The results indicated that adding BB and NB increased flexural strength in all cases for the cement-pastes, giving them a more tough behavior, as shown by the significant increase in the fracture energy obtained through adding biochar to the cement-pastes. For example, with a 2% biochar substitution, both types of biochar increased the flexural strength by 20% compared to the reference sample, and increased fracture energy by 150%. On the other hand, NB, characterized by smaller particle size and lower internal porosity than BB, allows for not negligible increases in compressive strength equal to just under 15% when adding 2% biochar to cement-pastes. On the other hand, there are no appreciable variations in the compressive strength in the other cases. The beneficial effects obtained in the case of cement-pastes are dampened in the case of mortars while remaining appreciable as the fracture energy for NB is increased by 2%. However, for mortars, the flexural strength and the compressive strength for percentages of biochar equal to 2% remain virtually identical to the reference sample, which is undeniably positive and applicable in the practical field. In fact, it is possible to exploit biochar as a secondary material to obtain mortars with a lower environmental impact characterized by higher fracture energy without any deterioration in the mechanical resistance.

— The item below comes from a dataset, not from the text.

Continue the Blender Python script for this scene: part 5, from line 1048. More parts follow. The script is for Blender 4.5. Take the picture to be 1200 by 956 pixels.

The improvements of mechanical properties are due to biochar that acts as a micro-reinforcement in the cementitious paste, contributing to a more compact matrix, and an increase in the toughness of a brittle material. In the case of mortars, fine aggregate substantially reduces these beneficial effects, which remain non-negligible for the post-peak behavior of samples subjected to three-point bending tests.